Pada dasarnya, seseorang yang melakukan kebohongan publik, bukanlah seorang ksatria. Mereka hanyalah pecundang, yang telah menginspirasi diri mereka sendiri untuk mencari pembenaran terhadap suatu tindakan salah yang pernah dilakukan, dengan menggunakan cara-cara yang tidak terhormat.

 

Apabila seseorang berani menyampaikan kebohongan publik, maka orang tersebut adalah seseorang yang tidak bertanggung jawab, seseorang yang sedang mencoba berlari dari tanggung jawab, seseorang yang kurang kerjaan, serta seseorang yang hanya mementingkan kepentingan dirinya sendiri.

 

Mereka mencari kesenangan dan kepuasan batin dengan melakukan yang salah.

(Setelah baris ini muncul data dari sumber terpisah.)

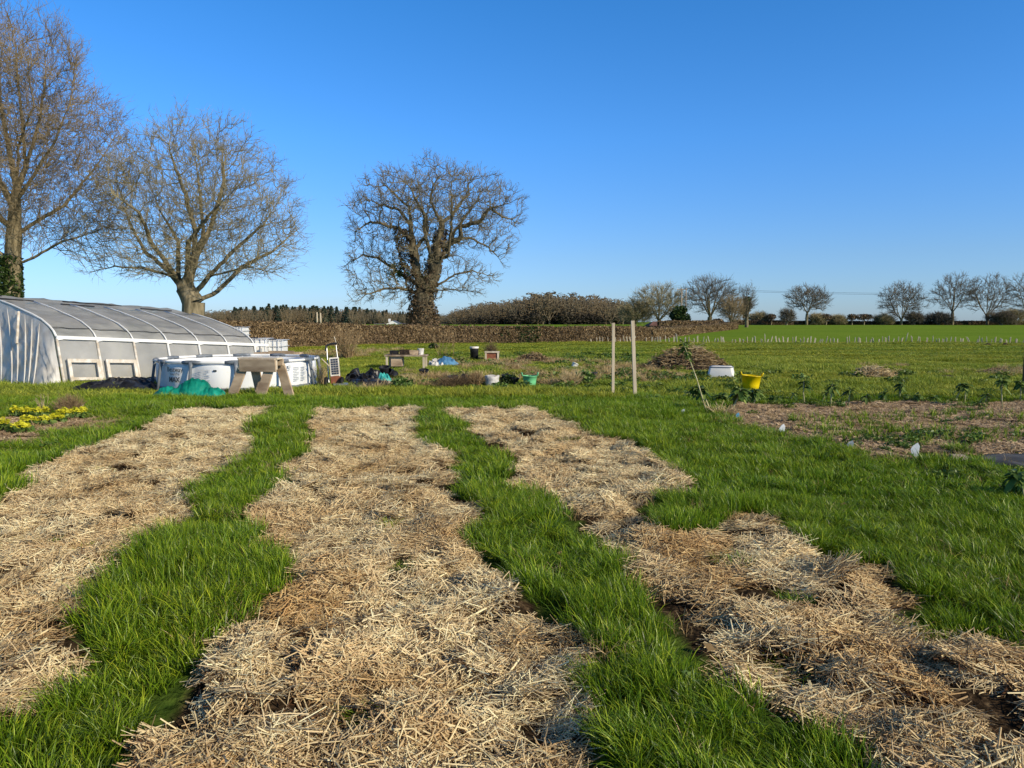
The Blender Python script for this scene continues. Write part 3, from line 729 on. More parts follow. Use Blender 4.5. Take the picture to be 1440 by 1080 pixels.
rr = np.interp(zz, [0, 2.5, 3.5, 9], [1.25, .98, .62, .42]) * (.85 + .45 * r.random(n))
side = r.random(n) < .5
bxx = np.where(zz < 3.3, 0, np.where(side, np.interp(zz, [3.3, 8, 9], [-.3, -1.6, -1.7]), np.interp(zz, [3.3, 8, 9], [.3, 1.4, 1.6])))
low = (zz < 4)
pts = np.stack([bxx + rr * np.cos(th), rr * np.sin(th), zz], 1)
link('ivy', leaf_mesh(pts[r.random(n) < .75], .16, r), M['ivybrown'], t3)
pp = np.concatenate([r.normal(0, 1, (500, 3)) * [.5, .5, .45] + L3([(395,720)], 0)[0], r.normal(0, 1, (300, 3)) * [.4, .3, .8] + L3([(560,780)], 0)[0]])
link('ivy', leaf_mesh(pp, .2, r), M['ivy'], t3)

# generic mid-distance trees
def simple_tree(seed, H, W, trunk, dens=700, twr=.03, D=.7, rt=.03, Rt=.35, fork=4, low=.25, tw=3, twl=(.6, 1.4)):
    r = np.random.default_rng(seed)
    limbs = [[(0, 0, -.4), (r.normal(0, .1), 0, trunk * .6), (r.normal(0, .2), 0, trunk)]]
    for k in range(fork):
        a = 2 * PI * k / fork + r.random(); s = r.uniform(.25, .5)
        limbs.append([(0, 0, trunk), (math.cos(a) * W * s * .35, math.sin(a) * W * s * .35, trunk + H * .2), (math.cos(a) * W * s * .7, math.sin(a) * W * s * .7, H * r.uniform(.55, .75))])
    limbs.append([(0, 0, trunk), (r.normal(0, .3), 0, H * .6), (r.normal(0, .5), 0, H * .8)])
    zc = (H + trunk * (1 + low)) / 2
    env = [((0, 0, zc), (W / 2, W / 2, (H - trunk) / 2)), ((W * .12, 0, zc - H * .05), (W * .42, W * .4, (H - trunk) * .4))]
    return bare_tree(limbs, env, dens, D, seed, Rt, rt, .09, tw, twl, 1, twr, .11, 5, up=.12)
def mid_tree(label, px, top, base_y, Y, wpx, seed, mt='bark', mc='fartwig', trunk=.22, group=None, name='bare_tree', cat='tree', Rt=.4, fork=5, dens=1100):
    x = X(px, Y); z = hz(x, Y); H = Zat(top, Y) - z; W = wpx / F * Y
    T, C, *_ = simple_tree(seed, H, W, H * trunk, dens, .026 * Y / 200, .6 * H / 12, .03, Rt, fork, tw=3)
    return place_tree(name, label, (x, Y, z), T, C, M[mt], M[mc], group)
mid_tree('small rounded bare tree alone on the field edge, left of the low clipped bushes', 1133, 402, 455, 205, 60, 31, trunk=.28)
mid_tree('bushy bare tree with several stems between the lone tree and the close pair', 1265, 397, 455, 205, 62, 32, trunk=.1, fork=6)
mid_tree('left tree of the close pair of bare trees on the right of the field edge', 1337, 387, 455, 205, 62, 33, trunk=.25)
mid_tree('right tree of the close pair of bare trees on the right of the field edge', 1386, 387, 455, 205, 62, 34, trunk=.18)
mid_tree('bare tree cut by the right edge of the photo at the field edge', 1445, 385, 455, 190, 60, 35, trunk=.15)
mid_tree('large rounded bare tree tallest of the group beside the utility pole', 998, 390, 458, 150, 80, 36, trunk=.2, dens=1300, Rt=.5)
mid_tree('bare tree with a dense dark crown left of the utility pole', 926, 402, 458, 150, 76, 37, trunk=.15, dens=1200, mc='twig')
mid_tree('narrow brown bushy tree at the right foot of the large rounded tree', 1027, 418, 460, 140, 34, 38, trunk=.12, dens=700, mc='twigred')
mid_tree('slim tall bare tree at the right end of the group by the pole', 1049, 402, 460, 150, 24, 39, trunk=.2, dens=500)
mid_tree('low brown bare tree between the wood and the dark crowned tree', 893, 425, 462, 150, 44, 40, trunk=.12, dens=700, mc='twig')
mid_tree('small pale thorn bush tree left of the lone rounded tree', 1105, 436, 457, 200, 20, 41, trunk=.1, dens=250)
mid_tree('small bare thorn bush on the field edge just right of the bushy multi stem tree', 1283, 442, 457, 205, 22, 42, trunk=.1, dens=220)
mid_tree('low wide bare bush on the field edge left of the close pair of trees', 1318, 442, 457, 205, 34, 43, trunk=.1, dens=300)
mid_tree('low bare bush on the field edge between the close pair and the photo edge', 1405, 440, 457, 200, 36, 44, trunk=.1, dens=300)
for q_, (px, tp, w, lb) in enumerate(((1147, 444, 22, 'low ragged bush touching the foot of the lone rounded tree'), (1176, 447, 18, 'low ragged bush between the two groups of flat topped thorn trees'), (1240, 445, 26, 'low ragged bush left of the bushy multi stem tree'), (1425, 436, 30, 'taller ragged bush just left of the tree at the right edge'), (1066, 441, 26, 'ragged bush at the left end of the far field edge'))):
    mid_tree(lb, px, tp, 457, 206 + q_ * .4, w, 60 + q_, trunk=.08, dens=260, mc='twig')
for px, w, lb in ((1160, 16, 'flat topped thorn tree just right of the lone rounded tree'), (1196, 14, 'smaller flat topped thorn tree of the two standing together mid field edge'), (1213, 26, 'wider flat topped thorn tree of the two standing together mid field edge'), (1083,14,'small round clipped thorn tree at the left end of the far hedge')):
    Y = 205; x = X(px, Y); z = hz(x, Y)
    t = thing('thorn_tree', lb, 'tree', (x, Y, z))
    mb = MB().tube([(0, 0, -.2), (.1, 0, .9), (0, 0, 1.6)], [.2, .16, .1], 6); mb.build('trunk', M['bark'], t)
    r = np.random.default_rng(px); W = w / F * Y; n = int(900 * W / 4)
    q = r.normal(0, 1, (n, 3)); q /= np.linalg.norm(q, axis=1)[:, None]; q *= (r.random(n) ** .4)[:, None]; q *= [W / 2, W / 2.4, .95]; q[:, 2] = np.minimum(q[:, 2], .55 + r.random(n) * .35)
    link('crown', leaf_mesh(q + [0, 0, 2.2], .34, r, name='crown'), M['ivybrown'], t)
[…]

Berkata jujur tidak lagi menjadi panglimanya. Padahal bisa dibilang, selain membohongi orang lain, mereka juga telah membohongi dirinya sendiri.

 

Apabila 1 + 1 = 2, dengan menyampaikan cerita atau keterangan bohong kepada orang lain, kita telah melakukan 2 kesalahan : kepada diri sendiri, dan kepada orang lain. Dimanakah nilai lebihnya? Tidak ada. Oleh sebab itu, sebelum “membual”, bertanyalah kepada diri sendiri, apakah benar pilihan sikap seperti itu?

 

Apakah dengan menyampaikan kebohongan publik, maka masalah kita akan selesai? Apakah kita siap untuk menerima konsekuensi atas perbuatan yang telah dilakukan, karena telah menetapkan langkah yang tidak dipikirkan terlebih dahulu?

 

Tidak ada kebenaran dalam suatu pernyataan bohong. Jadi, untuk apa berbohong? Adakah gunanya apabila kita menyampaikan cerita, keterangan atau informasi yang berisi kebohongan semata? Kita mungkin akan merasa “merdeka” untuk sesaat waktu. Namun, bagaimana dengan waktu-waktu selanjutnya? Akankah tenang hati kita?

 

Ada hal-hal lain yang lebih layak untuk dipelajari. Berpikirlah terlebih dahulu. Bersikaplah bijaksana dengan mencari hikmat yang bisa membuat kita tidak mencari pembenaran akan sesuatu, namun melihat serta menemukan kebenaran di dalam sesuatu.

 

Ingatlah.. tidak ada penyesalan yang datang duluan. Jangan karena ada nila setitik, rusak semua susu sebelanga (it means : jangan merusak reputasi baik yang selama ini capek-capek dibangun, hanya karena sempat / pernah "iseng" membuat kebohongan publik).

 

Selamat menyampaikan kebenaran kepada publik.

 

Salam Sejahtera,

 

 

.Sarlen Julfree Manurung

 

 

 

NOTE :

Saya merasa tulisan saya ini belum teramat mendalam. Namun, saya meyakini, point-point yang ingin saya sampaikan, telah ada didalamnya. Semoga bermanfaat.